> **Scene script records**:

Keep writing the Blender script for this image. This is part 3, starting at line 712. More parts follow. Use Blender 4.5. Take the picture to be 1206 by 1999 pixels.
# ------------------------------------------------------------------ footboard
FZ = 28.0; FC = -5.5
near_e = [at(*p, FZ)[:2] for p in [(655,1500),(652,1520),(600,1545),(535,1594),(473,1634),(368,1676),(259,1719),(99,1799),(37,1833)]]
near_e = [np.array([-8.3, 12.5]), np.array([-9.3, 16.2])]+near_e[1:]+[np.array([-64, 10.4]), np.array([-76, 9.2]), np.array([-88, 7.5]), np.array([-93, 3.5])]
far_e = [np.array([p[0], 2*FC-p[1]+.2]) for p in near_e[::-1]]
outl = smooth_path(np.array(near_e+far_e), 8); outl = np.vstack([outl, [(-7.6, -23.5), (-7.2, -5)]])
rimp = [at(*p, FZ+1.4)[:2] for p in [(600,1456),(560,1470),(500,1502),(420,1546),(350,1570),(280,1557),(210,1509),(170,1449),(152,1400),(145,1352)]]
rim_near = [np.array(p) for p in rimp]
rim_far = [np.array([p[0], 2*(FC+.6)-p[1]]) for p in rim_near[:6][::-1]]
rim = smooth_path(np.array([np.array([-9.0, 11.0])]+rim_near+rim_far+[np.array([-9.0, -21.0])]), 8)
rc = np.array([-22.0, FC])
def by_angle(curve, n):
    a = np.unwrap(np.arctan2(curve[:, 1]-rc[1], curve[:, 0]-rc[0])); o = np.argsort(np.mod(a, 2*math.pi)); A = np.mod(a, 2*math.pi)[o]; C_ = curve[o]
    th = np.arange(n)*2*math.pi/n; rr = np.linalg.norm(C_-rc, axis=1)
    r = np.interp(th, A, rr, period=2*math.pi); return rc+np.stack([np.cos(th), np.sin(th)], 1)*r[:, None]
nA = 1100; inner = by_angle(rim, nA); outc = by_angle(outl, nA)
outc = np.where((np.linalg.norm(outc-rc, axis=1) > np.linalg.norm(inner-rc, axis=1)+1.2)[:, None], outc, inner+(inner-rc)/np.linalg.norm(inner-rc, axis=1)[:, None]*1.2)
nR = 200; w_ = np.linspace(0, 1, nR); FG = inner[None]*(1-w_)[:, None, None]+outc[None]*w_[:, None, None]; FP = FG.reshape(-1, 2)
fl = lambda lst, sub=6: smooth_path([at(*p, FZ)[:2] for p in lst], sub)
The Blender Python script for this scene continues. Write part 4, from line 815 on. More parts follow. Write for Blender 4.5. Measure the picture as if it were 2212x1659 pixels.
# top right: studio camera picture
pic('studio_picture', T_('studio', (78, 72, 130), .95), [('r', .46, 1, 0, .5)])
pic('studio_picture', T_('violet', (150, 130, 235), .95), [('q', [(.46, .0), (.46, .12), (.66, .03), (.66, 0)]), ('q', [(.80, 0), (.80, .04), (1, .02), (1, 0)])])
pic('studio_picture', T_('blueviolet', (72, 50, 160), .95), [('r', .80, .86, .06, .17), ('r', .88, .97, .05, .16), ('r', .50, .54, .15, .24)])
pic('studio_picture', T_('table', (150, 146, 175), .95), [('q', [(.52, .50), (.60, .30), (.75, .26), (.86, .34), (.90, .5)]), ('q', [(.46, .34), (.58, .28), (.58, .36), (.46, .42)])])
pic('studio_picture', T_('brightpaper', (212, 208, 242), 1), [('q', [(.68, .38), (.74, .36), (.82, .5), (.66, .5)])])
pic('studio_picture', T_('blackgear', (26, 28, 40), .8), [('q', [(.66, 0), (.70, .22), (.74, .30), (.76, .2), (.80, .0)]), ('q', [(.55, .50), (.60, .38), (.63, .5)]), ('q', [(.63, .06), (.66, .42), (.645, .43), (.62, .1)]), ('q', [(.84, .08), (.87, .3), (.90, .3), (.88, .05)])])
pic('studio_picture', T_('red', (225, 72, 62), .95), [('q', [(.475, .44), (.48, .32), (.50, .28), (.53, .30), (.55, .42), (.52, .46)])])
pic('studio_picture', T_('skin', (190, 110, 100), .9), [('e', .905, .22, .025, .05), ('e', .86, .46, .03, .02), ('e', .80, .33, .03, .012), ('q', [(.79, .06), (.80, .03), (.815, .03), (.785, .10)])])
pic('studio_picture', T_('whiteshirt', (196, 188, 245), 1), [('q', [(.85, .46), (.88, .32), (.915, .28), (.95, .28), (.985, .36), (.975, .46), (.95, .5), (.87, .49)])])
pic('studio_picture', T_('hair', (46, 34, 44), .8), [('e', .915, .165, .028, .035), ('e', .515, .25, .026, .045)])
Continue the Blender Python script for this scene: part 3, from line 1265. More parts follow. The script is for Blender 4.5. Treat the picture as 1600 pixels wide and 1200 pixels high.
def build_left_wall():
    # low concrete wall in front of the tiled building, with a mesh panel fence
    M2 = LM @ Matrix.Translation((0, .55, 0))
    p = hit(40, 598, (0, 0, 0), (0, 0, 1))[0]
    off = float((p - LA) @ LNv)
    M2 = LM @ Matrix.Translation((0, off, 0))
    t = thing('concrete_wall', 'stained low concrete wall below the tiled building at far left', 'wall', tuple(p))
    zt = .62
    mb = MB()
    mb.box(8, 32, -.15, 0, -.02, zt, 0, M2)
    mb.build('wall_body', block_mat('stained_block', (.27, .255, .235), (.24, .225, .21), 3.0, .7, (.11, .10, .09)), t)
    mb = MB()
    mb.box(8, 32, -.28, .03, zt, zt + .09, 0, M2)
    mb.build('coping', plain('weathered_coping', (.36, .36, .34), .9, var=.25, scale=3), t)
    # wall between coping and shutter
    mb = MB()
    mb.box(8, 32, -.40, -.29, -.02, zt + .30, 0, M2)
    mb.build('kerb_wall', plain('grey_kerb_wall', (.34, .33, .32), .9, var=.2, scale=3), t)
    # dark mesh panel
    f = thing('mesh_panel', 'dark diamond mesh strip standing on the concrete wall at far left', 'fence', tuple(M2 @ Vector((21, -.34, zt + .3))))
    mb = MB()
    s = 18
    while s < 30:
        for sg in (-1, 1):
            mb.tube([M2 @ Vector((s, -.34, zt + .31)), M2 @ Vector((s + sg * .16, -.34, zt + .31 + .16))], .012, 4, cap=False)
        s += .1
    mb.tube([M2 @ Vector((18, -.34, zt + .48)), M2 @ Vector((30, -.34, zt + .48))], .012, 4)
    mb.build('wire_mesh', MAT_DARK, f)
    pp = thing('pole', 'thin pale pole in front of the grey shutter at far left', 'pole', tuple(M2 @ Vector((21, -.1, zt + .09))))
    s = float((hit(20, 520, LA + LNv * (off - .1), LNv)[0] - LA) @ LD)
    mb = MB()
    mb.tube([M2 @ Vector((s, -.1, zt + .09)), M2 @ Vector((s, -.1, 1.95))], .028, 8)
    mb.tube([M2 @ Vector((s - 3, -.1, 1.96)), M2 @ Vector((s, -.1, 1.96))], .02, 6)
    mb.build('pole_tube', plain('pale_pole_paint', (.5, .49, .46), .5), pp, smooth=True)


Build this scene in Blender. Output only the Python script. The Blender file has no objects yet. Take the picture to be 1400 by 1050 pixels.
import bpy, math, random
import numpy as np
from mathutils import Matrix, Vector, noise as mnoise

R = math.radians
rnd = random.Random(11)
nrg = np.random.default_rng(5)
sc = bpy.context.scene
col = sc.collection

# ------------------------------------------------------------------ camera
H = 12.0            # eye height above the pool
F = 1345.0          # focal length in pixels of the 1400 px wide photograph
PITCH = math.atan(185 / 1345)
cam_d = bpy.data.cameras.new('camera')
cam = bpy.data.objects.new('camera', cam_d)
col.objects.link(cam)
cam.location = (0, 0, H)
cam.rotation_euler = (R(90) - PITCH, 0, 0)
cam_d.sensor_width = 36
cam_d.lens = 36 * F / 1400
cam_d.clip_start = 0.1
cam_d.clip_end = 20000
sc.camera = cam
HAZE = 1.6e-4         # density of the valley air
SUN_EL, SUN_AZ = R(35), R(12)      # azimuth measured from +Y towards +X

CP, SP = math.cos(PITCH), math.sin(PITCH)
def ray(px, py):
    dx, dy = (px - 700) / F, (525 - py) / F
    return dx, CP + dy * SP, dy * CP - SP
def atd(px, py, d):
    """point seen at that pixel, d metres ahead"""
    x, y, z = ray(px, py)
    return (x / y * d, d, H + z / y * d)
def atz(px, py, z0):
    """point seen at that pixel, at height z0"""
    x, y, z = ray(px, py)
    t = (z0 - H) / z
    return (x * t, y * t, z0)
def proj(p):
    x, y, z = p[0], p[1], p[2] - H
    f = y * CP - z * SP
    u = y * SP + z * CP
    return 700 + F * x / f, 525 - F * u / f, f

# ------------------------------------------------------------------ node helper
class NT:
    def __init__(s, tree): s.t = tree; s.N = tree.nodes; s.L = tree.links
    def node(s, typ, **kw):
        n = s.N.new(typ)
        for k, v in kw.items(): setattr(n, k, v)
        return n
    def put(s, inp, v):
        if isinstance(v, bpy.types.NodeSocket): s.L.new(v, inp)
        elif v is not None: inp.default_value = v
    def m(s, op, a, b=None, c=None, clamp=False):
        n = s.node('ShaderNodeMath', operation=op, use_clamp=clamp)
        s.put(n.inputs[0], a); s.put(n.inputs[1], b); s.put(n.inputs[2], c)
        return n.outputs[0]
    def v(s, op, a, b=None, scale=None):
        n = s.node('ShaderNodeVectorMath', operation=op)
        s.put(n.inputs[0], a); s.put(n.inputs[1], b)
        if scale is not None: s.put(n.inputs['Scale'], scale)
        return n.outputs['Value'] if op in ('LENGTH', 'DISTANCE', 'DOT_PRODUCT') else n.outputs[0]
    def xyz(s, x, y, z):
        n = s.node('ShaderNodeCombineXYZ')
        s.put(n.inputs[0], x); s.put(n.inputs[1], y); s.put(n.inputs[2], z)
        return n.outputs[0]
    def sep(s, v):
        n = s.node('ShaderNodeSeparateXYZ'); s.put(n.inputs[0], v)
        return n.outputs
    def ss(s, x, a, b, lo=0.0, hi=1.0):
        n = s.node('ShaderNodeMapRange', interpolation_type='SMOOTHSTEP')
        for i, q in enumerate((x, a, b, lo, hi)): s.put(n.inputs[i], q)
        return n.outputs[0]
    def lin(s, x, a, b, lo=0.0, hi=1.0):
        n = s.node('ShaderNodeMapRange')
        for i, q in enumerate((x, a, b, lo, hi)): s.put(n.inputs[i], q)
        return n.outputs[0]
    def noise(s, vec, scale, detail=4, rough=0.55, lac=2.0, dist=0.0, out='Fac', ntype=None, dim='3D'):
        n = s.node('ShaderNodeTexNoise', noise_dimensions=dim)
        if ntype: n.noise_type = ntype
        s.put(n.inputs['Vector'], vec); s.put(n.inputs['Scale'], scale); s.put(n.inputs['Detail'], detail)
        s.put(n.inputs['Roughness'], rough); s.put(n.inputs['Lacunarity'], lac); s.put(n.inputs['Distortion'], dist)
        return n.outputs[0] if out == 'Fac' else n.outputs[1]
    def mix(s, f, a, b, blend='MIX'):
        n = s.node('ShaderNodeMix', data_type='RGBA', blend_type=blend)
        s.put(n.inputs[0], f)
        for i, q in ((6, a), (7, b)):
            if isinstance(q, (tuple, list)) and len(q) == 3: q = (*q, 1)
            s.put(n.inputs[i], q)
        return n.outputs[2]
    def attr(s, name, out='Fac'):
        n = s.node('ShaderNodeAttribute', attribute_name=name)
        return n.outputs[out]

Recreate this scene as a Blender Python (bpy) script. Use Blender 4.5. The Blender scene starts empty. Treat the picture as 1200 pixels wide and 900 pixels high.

> **PROBLEM DETAILS**: Show all lines in the entries above where the word "Take" appears.

> **FINISHED TASK**:
Keep writing the Blender script for this image. This is part 3, starting at line 712. More parts follow. Use Blender 4.5. Take the picture to be 1206 by 1999 pixels.
Build this scene in Blender. Output only the Python script. The Blender file has no objects yet. Take the picture to be 1400 by 1050 pixels.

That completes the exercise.